RH Carpenter said...

This juried show is judged based on the matted and framed work which you take in - so I think I've decided to just do one and that's Primarily Crows since I'm unsure how the Caw Girl will turn out plus I liked the previous design with the white bg better (I just hated that hair!) May just do a few Caw Girls to have for next time a show comes up :)

Mick Carney said...

If you don't like short deadlines and the pressure they bring ignore them. Do your paintings in your own time and decide when they are finished. You are the first person to make a decision as to whether you like your work or not. I always think that working to an audience with judges or buyers needs a special kind of mental approach which can get in the way of making satisfying images.

RH Carpenter said...

Mick, I liked that painting of the Caw Girl and wanted it to be better so, fiddling created more paint and more fiddling and soon it was overworked and tired (not that she didn't look a bit overworked and tired to begin with but that's another story! ha ha). So... I'm not painting for this show, just wanted the best painting of the Caw Girl I could enter and it didn't work. So...one entry is fine and it's not at the framer's (the entry has to be judged in person). And you're right, pressure can get in the way of making the best decisions. Better to stand back and breathe through it and not let it get to be pressure.

Harry Kent said...

Hey, stop picking on Caw Girl. I think it's great. The cawing trio is clever, the brids in the foreground sinister, the figure troubling in her intensity. An edgy work full of interest.

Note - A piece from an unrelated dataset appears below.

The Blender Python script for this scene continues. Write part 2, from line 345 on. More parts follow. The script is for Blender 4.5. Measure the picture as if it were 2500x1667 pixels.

Yes, when to stop, that is the question. To my taste, esp with watercolor, better sooner rather than later. Better a bit imperfectly raw and underdeveloped yet fresh and immediate. But there's also tons of folks who like things fully resolved.

In any event, i like Caw Girl!

RH Carpenter said...

Harry, I wanted her to look a bit tired - but not the paint! I will do this one again as it does speak to me in some way without a background at all - just her and the crows.